As 45-year-old Nigeria Airways slips into liquidation, the Nigerian government is in the process of setting up a new national carrier with majority private interest.
The government is hoping to attract interest from foreign carriers in an initial public offering (IPO) for the new carrier, named Nigerian Global.
Nigeria is believed to have invited British Airways, Lufthansa, Air France and KLM to send in proposals. The front runner, however, is South African Airways (SAA). While the appetite of the main European carriers for African investments is questionable, SAA has been searching for a west African base to complement its main hub in Johannesburg, covering southern Africa, and Dar es Salaam, catering for East Africa. SAA has a 49% holding in Dar es Salaam-based Air Tanzania.
Nigerian aviation sources say SAA is proposing to invest around $60 million in the new entity and bring in 16 aircraft to the new operation - consisting of Airbus A340-400s and Boeing 737s. It has also promised to take on 1,000 staff, rising to 2,000 by 2004. The Nigerian government would match SAA's 30% stake, with the remaining 40% coming from institutional and private investors.

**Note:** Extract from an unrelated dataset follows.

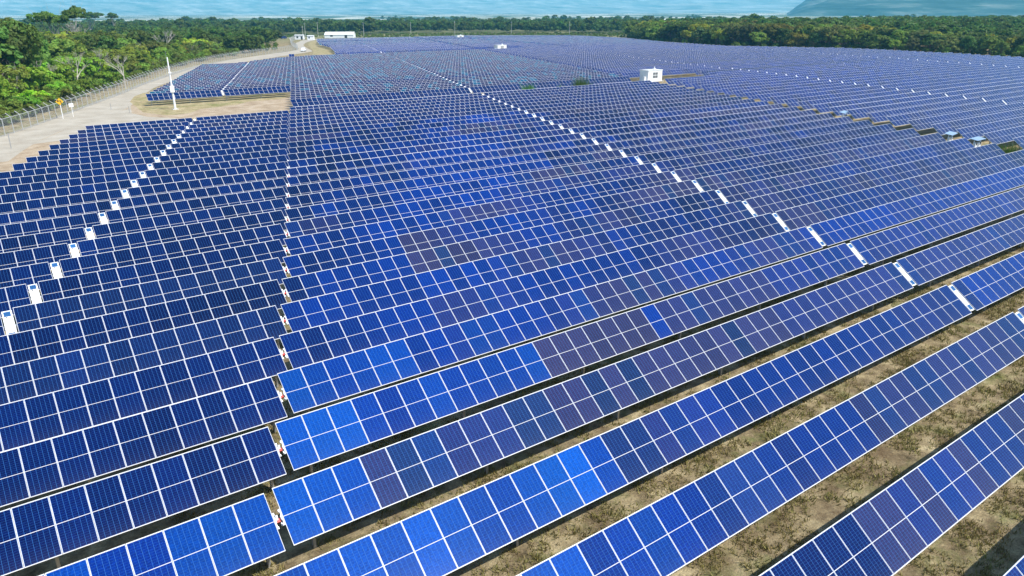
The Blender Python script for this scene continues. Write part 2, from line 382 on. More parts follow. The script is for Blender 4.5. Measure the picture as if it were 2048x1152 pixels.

SAA previously worked with Nigeria Airways on flights from Johannesburg to New York via Lagos, although the alliance lasted only a year before SAA severed the agreement in March 2002.
Meanwhile, Nigeria Airways, the beleaguered national carrier, is to be liquidated. This decision was reached in a meeting of the country's Council of Ministers last May, and the process has begun with the government's refusal to approve the renewal of the airline's fleet insurance premium for 2003-4 estimated at $904,000, and the grounding of the only serviceable aircraft, a Boeing 737-200.
Analysts believe that more than $200 million has been invested by the government in the airline in the past decade, without any tangible result. The five-year unaudited financial figures of Nigeria Airways are appalling. Government sources say the airline has a net deficit of $528 million and ought to have long since gone out of business.
According to the Nigerian government, the airline's performance has declined in the past 15 years. Passenger numbers have fallen from 2.1 million in 1985 to 10,000 in the first quarter of 2003. As of December 2001, the airline controlled only 6% of the domestic market and 1% of the international market.
With a payroll of 1,173, the airline has one of the highest, if not the highest, staff-to-aircraft ratio in the world. One of its major sources of revenue is charging royalties from European airlines that find routes to Nigeria attractive because of the high yield, and often request more frequencies from unused traffic rights belonging to Nigeria Airways. They can pay between $50 to $110 per passenger on each sector.
The government wants to make Lagos the main international hub in West Africa, and decided this could not happen with Nigeria Airways. "We believe that without a carrier which is going to be private sector-driven, we may not be able to have this dream of making Nigeria a hub," says Isa Yuguda, the new aviation minister.
The fortunes of Nigeria Airways nose-dived in the 1980s following the introduction of International Monetary Fund-driven economic policies. Other factors include corruption, government interference and managerial incompetence.
However, when the Obasanjo administration came to office in 1999, it set up the Bureau for Public Enterprises (BPE) to privatise public-owned companies, including the national carrier. The International Finance Corporation (IFC), an arm of the World Bank, was commissioned to undertake a study and advise the government.
A report was submitted in 2000 with three options: liquidation, management turnaround or a new company. The BPE picked the latter option, with the aim of maintaining a maximum government shareholding of 25%. The IFC pulled out over a year ago, complaining of the government's insincerity towards the project.